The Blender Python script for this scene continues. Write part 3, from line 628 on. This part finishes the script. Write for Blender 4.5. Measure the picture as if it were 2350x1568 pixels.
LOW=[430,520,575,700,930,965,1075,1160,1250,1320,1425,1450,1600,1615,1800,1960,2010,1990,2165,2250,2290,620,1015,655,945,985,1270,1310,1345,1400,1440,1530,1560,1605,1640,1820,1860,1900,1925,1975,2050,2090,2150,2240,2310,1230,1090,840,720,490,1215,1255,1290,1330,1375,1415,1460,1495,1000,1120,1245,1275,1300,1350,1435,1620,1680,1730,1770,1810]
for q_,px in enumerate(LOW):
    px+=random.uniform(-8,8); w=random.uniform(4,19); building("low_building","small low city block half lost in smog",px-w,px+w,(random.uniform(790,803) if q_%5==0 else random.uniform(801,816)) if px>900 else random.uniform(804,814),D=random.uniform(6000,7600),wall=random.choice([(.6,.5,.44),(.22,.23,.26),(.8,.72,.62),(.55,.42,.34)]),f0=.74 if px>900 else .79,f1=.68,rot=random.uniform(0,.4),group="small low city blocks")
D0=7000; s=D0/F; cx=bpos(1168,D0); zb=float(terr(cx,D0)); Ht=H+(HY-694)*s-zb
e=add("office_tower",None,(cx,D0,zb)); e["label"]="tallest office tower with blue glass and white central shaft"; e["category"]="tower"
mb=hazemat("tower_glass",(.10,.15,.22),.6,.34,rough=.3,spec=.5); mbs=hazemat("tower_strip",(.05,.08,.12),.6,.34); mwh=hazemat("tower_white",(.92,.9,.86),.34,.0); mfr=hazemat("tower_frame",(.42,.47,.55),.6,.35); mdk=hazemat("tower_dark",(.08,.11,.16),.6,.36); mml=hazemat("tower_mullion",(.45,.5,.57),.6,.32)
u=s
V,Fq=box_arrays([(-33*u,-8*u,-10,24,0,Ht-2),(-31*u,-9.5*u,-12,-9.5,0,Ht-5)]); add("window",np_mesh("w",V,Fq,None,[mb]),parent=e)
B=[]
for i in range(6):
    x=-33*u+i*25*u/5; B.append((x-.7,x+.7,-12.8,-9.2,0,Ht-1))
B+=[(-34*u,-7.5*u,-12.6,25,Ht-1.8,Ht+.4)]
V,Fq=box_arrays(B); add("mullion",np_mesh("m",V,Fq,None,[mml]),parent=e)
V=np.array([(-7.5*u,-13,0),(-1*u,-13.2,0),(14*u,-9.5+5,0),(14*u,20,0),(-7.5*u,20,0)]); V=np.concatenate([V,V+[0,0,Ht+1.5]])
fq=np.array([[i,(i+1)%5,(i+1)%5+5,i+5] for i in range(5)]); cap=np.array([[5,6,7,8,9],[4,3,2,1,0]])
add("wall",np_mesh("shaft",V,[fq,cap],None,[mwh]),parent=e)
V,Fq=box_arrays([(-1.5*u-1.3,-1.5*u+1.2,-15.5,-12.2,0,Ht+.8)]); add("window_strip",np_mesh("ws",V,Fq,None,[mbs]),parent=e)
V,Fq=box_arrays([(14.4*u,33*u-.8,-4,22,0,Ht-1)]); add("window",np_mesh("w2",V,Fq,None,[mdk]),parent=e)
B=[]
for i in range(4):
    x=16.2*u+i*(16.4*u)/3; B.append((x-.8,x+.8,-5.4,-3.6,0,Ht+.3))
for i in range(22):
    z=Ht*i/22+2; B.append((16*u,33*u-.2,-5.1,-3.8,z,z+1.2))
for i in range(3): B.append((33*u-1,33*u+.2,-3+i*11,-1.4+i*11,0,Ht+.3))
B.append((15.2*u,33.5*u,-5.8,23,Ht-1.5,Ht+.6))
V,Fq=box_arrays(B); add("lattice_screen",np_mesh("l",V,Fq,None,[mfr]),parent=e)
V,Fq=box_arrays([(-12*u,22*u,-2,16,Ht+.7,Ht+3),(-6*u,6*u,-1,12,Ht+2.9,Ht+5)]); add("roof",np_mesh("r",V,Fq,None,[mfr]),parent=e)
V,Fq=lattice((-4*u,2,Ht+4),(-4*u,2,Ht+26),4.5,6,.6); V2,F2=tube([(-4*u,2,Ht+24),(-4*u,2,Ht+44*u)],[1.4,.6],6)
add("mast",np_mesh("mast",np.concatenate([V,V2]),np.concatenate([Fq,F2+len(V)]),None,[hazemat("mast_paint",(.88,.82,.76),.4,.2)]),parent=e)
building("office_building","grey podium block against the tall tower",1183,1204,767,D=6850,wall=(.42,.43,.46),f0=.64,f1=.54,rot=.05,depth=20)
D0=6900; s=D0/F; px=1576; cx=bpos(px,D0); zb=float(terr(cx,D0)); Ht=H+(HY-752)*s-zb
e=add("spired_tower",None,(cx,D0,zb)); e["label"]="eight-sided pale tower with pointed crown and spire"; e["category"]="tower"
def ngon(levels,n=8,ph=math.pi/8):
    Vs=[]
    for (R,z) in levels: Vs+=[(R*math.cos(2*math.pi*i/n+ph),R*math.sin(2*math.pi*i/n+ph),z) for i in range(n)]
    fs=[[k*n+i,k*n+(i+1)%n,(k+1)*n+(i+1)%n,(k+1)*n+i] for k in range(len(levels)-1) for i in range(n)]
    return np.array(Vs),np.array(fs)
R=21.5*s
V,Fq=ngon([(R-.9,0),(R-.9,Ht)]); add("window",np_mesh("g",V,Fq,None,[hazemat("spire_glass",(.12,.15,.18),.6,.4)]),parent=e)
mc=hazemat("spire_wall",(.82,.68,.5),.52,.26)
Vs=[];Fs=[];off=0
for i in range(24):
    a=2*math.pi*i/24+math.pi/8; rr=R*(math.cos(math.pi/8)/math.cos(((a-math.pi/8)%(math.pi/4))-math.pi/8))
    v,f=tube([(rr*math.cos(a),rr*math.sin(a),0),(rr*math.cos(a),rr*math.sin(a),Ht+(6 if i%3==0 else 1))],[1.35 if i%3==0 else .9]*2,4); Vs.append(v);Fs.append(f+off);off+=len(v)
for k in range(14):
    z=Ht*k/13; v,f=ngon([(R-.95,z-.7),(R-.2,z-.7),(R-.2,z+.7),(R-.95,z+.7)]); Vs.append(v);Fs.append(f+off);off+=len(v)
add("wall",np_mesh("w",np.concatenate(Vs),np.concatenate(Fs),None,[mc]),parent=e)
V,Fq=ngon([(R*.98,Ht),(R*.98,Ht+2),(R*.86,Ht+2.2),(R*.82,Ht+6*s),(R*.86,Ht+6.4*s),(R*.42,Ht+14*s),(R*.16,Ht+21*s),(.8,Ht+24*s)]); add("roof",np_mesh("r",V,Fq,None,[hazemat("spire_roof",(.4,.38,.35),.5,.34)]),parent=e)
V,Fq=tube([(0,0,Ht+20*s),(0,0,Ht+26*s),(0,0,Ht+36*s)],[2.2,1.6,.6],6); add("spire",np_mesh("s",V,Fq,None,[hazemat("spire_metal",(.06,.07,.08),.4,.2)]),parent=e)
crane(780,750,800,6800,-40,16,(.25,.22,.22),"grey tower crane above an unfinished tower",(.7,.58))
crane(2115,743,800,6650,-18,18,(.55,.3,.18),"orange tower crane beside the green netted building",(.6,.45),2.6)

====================

◆ TASK DESCRIPTION
Write out, exactly and with nothing else, the lines of the listing above from its first line through the line with "office tower with".

◆ EXERCISE RESULT
The Blender Python script for this scene continues. Write part 3, from line 628 on. This part finishes the script. Write for Blender 4.5. Measure the picture as if it were 2350x1568 pixels.
LOW=[430,520,575,700,930,965,1075,1160,1250,1320,1425,1450,1600,1615,1800,1960,2010,1990,2165,2250,2290,620,1015,655,945,985,1270,1310,1345,1400,1440,1530,1560,1605,1640,1820,1860,1900,1925,1975,2050,2090,2150,2240,2310,1230,1090,840,720,490,1215,1255,1290,1330,1375,1415,1460,1495,1000,1120,1245,1275,1300,1350,1435,1620,1680,1730,1770,1810]
for q_,px in enumerate(LOW):
    px+=random.uniform(-8,8); w=random.uniform(4,19); building("low_building","small low city block half lost in smog",px-w,px+w,(random.uniform(790,803) if q_%5==0 else random.uniform(801,816)) if px>900 else random.uniform(804,814),D=random.uniform(6000,7600),wall=random.choice([(.6,.5,.44),(.22,.23,.26),(.8,.72,.62),(.55,.42,.34)]),f0=.74 if px>900 else .79,f1=.68,rot=random.uniform(0,.4),group="small low city blocks")
D0=7000; s=D0/F; cx=bpos(1168,D0); zb=float(terr(cx,D0)); Ht=H+(HY-694)*s-zb
e=add("office_tower",None,(cx,D0,zb)); e["label"]="tallest office tower with blue glass and white central shaft"; e["category"]="tower"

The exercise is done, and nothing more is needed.